Enclosure, Foulkscourt, Co. Kilkenny
Co. Kilkenny |
Enclosures
A monument that no longer exists above ground can still tell a story, and the enclosure at Foulkscourt in County Kilkenny is a quiet example of how much can vanish in the space of a few decades.
Sitting on a low, flat-topped ridge in gently undulating pasture, the site offers wide views in every direction, including a clear sightline to the round tower of Grangefertagh roughly two kilometres to the north-north-east. That visibility was presumably part of the point. Yet there is nothing to see at ground level today.

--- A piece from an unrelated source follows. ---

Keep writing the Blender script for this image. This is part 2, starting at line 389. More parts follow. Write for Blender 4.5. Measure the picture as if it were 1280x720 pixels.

The first edition of the Ordnance Survey six-inch map, published in 1839, recorded a double enclosure here: a circular inner enclosure of around twenty-two metres in diameter set within a larger, roughly triangular outer enclosure measuring approximately forty-two metres east to west and sixty metres north to south, broader at the northern end and tapering to a point at the south. Enclosures of this kind, which appear widely across the Irish landscape, were often used as enclosed farmsteads or places of local significance in the early medieval period, though the function of this particular example is not recorded. By the time the Ordnance Survey revised the same map around 1900, the monument had disappeared from the cartographic record entirely. It had been levelled sometime in those intervening sixty years, likely through agricultural clearance. A road running roughly north-west to south-east had already bitten into the northern portion of the outer enclosure before that process was complete. What the 1839 surveyor carefully traced is now detectable only through the earlier map itself, and perhaps, on the right day with the right light, as a faint trace in the grass of a field that has long since moved on.